Task to carry out. Write out the whole listing exactly as it stands.

Supplied material.
________________________

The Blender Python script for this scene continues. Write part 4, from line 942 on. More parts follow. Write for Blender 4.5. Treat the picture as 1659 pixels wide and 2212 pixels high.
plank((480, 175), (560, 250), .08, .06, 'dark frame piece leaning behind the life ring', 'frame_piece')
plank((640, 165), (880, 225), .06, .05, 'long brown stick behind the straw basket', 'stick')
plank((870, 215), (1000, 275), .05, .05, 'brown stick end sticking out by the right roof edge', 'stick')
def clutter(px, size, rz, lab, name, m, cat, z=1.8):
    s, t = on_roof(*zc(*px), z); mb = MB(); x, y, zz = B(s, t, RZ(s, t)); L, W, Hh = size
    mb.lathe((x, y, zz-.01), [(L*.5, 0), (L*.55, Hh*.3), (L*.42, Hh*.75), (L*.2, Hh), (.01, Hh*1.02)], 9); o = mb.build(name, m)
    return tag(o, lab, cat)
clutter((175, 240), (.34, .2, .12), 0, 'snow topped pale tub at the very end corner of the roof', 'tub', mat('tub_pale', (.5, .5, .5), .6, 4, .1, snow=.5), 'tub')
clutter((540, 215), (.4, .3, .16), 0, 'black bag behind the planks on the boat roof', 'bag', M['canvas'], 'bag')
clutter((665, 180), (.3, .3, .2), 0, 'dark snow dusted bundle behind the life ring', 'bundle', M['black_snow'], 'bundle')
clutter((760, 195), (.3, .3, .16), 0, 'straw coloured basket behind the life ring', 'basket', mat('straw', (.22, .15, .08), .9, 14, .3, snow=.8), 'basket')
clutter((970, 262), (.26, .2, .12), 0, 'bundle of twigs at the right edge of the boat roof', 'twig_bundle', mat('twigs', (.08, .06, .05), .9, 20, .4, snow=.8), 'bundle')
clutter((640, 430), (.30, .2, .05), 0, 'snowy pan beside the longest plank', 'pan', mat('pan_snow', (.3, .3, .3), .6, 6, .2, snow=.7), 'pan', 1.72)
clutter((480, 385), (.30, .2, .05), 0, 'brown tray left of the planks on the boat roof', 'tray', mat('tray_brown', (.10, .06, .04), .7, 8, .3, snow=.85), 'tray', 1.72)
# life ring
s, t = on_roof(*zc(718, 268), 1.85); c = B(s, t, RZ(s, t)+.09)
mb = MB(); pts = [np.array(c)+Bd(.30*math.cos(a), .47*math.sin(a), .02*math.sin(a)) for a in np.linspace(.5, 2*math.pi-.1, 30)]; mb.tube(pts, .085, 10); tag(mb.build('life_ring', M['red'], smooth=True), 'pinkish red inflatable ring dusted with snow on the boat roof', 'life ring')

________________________

Task response.
The Blender Python script for this scene continues. Write part 4, from line 942 on. More parts follow. Write for Blender 4.5. Treat the picture as 1659 pixels wide and 2212 pixels high.
plank((480, 175), (560, 250), .08, .06, 'dark frame piece leaning behind the life ring', 'frame_piece')
plank((640, 165), (880, 225), .06, .05, 'long brown stick behind the straw basket', 'stick')
plank((870, 215), (1000, 275), .05, .05, 'brown stick end sticking out by the right roof edge', 'stick')
def clutter(px, size, rz, lab, name, m, cat, z=1.8):
    s, t = on_roof(*zc(*px), z); mb = MB(); x, y, zz = B(s, t, RZ(s, t)); L, W, Hh = size
    mb.lathe((x, y, zz-.01), [(L*.5, 0), (L*.55, Hh*.3), (L*.42, Hh*.75), (L*.2, Hh), (.01, Hh*1.02)], 9); o = mb.build(name, m)
    return tag(o, lab, cat)
clutter((175, 240), (.34, .2, .12), 0, 'snow topped pale tub at the very end corner of the roof', 'tub', mat('tub_pale', (.5, .5, .5), .6, 4, .1, snow=.5), 'tub')
clutter((540, 215), (.4, .3, .16), 0, 'black bag behind the planks on the boat roof', 'bag', M['canvas'], 'bag')
clutter((665, 180), (.3, .3, .2), 0, 'dark snow dusted bundle behind the life ring', 'bundle', M['black_snow'], 'bundle')
clutter((760, 195), (.3, .3, .16), 0, 'straw coloured basket behind the life ring', 'basket', mat('straw', (.22, .15, .08), .9, 14, .3, snow=.8), 'basket')
clutter((970, 262), (.26, .2, .12), 0, 'bundle of twigs at the right edge of the boat roof', 'twig_bundle', mat('twigs', (.08, .06, .05), .9, 20, .4, snow=.8), 'bundle')
clutter((640, 430), (.30, .2, .05), 0, 'snowy pan beside the longest plank', 'pan', mat('pan_snow', (.3, .3, .3), .6, 6, .2, snow=.7), 'pan', 1.72)
clutter((480, 385), (.30, .2, .05), 0, 'brown tray left of the planks on the boat roof', 'tray', mat('tray_brown', (.10, .06, .04), .7, 8, .3, snow=.85), 'tray', 1.72)
# life ring
s, t = on_roof(*zc(718, 268), 1.85); c = B(s, t, RZ(s, t)+.09)
mb = MB(); pts = [np.array(c)+Bd(.30*math.cos(a), .47*math.sin(a), .02*math.sin(a)) for a in np.linspace(.5, 2*math.pi-.1, 30)]; mb.tube(pts, .085, 10); tag(mb.build('life_ring', M['red'], smooth=True), 'pinkish red inflatable ring dusted with snow on the boat roof', 'life ring')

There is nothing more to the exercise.